* Begin *

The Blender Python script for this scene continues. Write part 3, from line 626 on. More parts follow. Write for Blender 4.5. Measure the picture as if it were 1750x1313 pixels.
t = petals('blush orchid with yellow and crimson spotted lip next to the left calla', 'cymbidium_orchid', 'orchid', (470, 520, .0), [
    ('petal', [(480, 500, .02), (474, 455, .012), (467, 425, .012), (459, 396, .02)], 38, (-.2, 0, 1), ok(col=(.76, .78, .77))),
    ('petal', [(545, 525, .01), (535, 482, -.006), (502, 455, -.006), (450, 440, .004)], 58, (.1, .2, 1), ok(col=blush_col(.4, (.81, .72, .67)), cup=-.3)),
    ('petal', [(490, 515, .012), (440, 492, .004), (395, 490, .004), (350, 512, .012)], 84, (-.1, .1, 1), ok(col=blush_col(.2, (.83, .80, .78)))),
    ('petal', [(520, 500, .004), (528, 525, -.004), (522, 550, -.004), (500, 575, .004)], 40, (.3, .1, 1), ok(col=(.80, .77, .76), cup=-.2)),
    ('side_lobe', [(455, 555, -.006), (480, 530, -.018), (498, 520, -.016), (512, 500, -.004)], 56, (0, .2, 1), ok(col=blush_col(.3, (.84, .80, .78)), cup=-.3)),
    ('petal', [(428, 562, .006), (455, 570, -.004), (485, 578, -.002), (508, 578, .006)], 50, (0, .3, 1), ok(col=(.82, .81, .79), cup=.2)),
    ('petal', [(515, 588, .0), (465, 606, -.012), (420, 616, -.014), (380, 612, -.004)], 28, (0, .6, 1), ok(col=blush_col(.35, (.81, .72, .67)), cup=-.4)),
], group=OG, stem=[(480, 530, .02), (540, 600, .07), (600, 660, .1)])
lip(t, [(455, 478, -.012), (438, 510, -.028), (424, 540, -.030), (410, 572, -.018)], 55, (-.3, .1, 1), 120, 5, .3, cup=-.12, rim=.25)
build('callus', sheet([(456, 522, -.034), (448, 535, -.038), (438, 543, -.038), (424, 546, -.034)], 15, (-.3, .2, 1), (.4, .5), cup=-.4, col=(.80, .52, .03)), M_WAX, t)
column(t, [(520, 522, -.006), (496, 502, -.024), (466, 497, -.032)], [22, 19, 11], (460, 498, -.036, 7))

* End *

■ **Task brief**
Return the lines above exactly, keeping every word.

■ **Correct output**
The Blender Python script for this scene continues. Write part 3, from line 626 on. More parts follow. Write for Blender 4.5. Measure the picture as if it were 1750x1313 pixels.
t = petals('blush orchid with yellow and crimson spotted lip next to the left calla', 'cymbidium_orchid', 'orchid', (470, 520, .0), [
    ('petal', [(480, 500, .02), (474, 455, .012), (467, 425, .012), (459, 396, .02)], 38, (-.2, 0, 1), ok(col=(.76, .78, .77))),
    ('petal', [(545, 525, .01), (535, 482, -.006), (502, 455, -.006), (450, 440, .004)], 58, (.1, .2, 1), ok(col=blush_col(.4, (.81, .72, .67)), cup=-.3)),
    ('petal', [(490, 515, .012), (440, 492, .004), (395, 490, .004), (350, 512, .012)], 84, (-.1, .1, 1), ok(col=blush_col(.2, (.83, .80, .78)))),
    ('petal', [(520, 500, .004), (528, 525, -.004), (522, 550, -.004), (500, 575, .004)], 40, (.3, .1, 1), ok(col=(.80, .77, .76), cup=-.2)),
    ('side_lobe', [(455, 555, -.006), (480, 530, -.018), (498, 520, -.016), (512, 500, -.004)], 56, (0, .2, 1), ok(col=blush_col(.3, (.84, .80, .78)), cup=-.3)),
    ('petal', [(428, 562, .006), (455, 570, -.004), (485, 578, -.002), (508, 578, .006)], 50, (0, .3, 1), ok(col=(.82, .81, .79), cup=.2)),
    ('petal', [(515, 588, .0), (465, 606, -.012), (420, 616, -.014), (380, 612, -.004)], 28, (0, .6, 1), ok(col=blush_col(.35, (.81, .72, .67)), cup=-.4)),
], group=OG, stem=[(480, 530, .02), (540, 600, .07), (600, 660, .1)])
lip(t, [(455, 478, -.012), (438, 510, -.028), (424, 540, -.030), (410, 572, -.018)], 55, (-.3, .1, 1), 120, 5, .3, cup=-.12, rim=.25)
build('callus', sheet([(456, 522, -.034), (448, 535, -.038), (438, 543, -.038), (424, 546, -.034)], 15, (-.3, .2, 1), (.4, .5), cup=-.4, col=(.80, .52, .03)), M_WAX, t)
column(t, [(520, 522, -.006), (496, 502, -.024), (466, 497, -.032)], [22, 19, 11], (460, 498, -.036, 7))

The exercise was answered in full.